● **AIM OF THE EXERCISE**:
The lines to extract run from the first line of the material below to the line containing "o['kind'] = 'stuff'", both included; leave the pictures behind.

● **MATERIAL**:
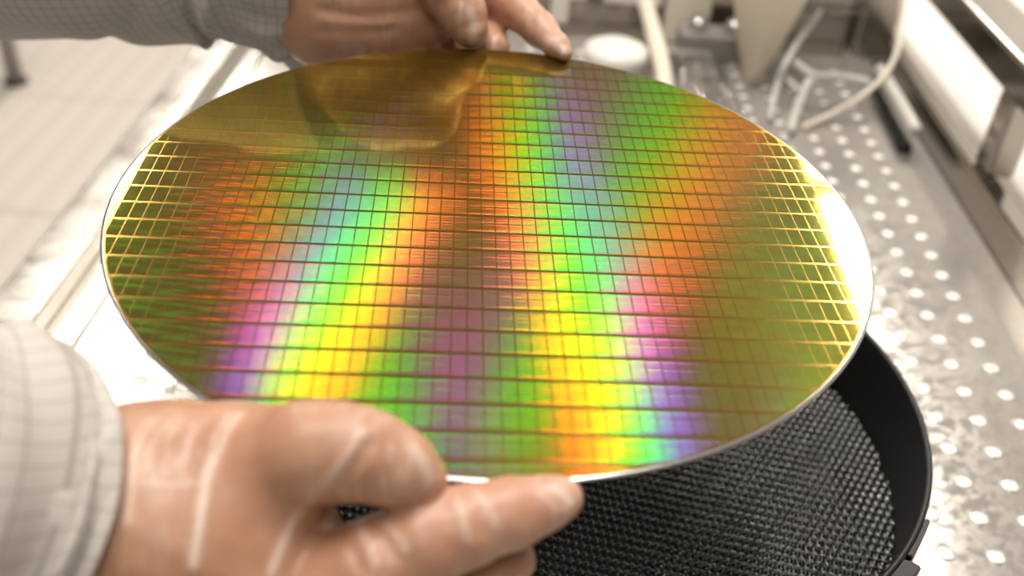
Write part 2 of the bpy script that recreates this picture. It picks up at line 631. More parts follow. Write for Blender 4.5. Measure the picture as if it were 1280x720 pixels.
def np_mesh(name, co, quads, uv=None):
    me = bpy.data.meshes.new(name)
    k = quads.shape[1]
    me.vertices.add(len(co))
    me.vertices.foreach_set('co', co.astype(np.float32).ravel())
    me.loops.add(len(quads) * k)
    me.loops.foreach_set('vertex_index', quads.astype(np.int32).ravel())
    me.polygons.add(len(quads))
    me.polygons.foreach_set('loop_start', np.arange(len(quads), dtype=np.int32) * k)
    if uv is not None:
        l = me.uv_layers.new(name='UVMap')
        l.data.foreach_set('uv', uv[quads.ravel()].astype(np.float32).ravel())
    me.update(calc_edges=True)
    me.validate()
    return me


o = link('dimpled_lining', np_mesh('dimpled_lining', co, q), wb, [M['foam']], True)
o['kind'] = 'stuff'

# ------------------------------------------------------------------ the wafer
waf = empty('silicon_wafer', (0, 0, 0), 'round golden silicon wafer patterned with rainbow dies, held between two gloved hands', 'wafer')
waf.matrix_world = MW
DIE_A, DIE_B, DU, DV = 0.00534352, 0.01189631, -0.01114954, -0.01140169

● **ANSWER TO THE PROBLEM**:
Write part 2 of the bpy script that recreates this picture. It picks up at line 631. More parts follow. Write for Blender 4.5. Measure the picture as if it were 1280x720 pixels.
def np_mesh(name, co, quads, uv=None):
    me = bpy.data.meshes.new(name)
    k = quads.shape[1]
    me.vertices.add(len(co))
    me.vertices.foreach_set('co', co.astype(np.float32).ravel())
    me.loops.add(len(quads) * k)
    me.loops.foreach_set('vertex_index', quads.astype(np.int32).ravel())
    me.polygons.add(len(quads))
    me.polygons.foreach_set('loop_start', np.arange(len(quads), dtype=np.int32) * k)
    if uv is not None:
        l = me.uv_layers.new(name='UVMap')
        l.data.foreach_set('uv', uv[quads.ravel()].astype(np.float32).ravel())
    me.update(calc_edges=True)
    me.validate()
    return me


o = link('dimpled_lining', np_mesh('dimpled_lining', co, q), wb, [M['foam']], True)
o['kind'] = 'stuff'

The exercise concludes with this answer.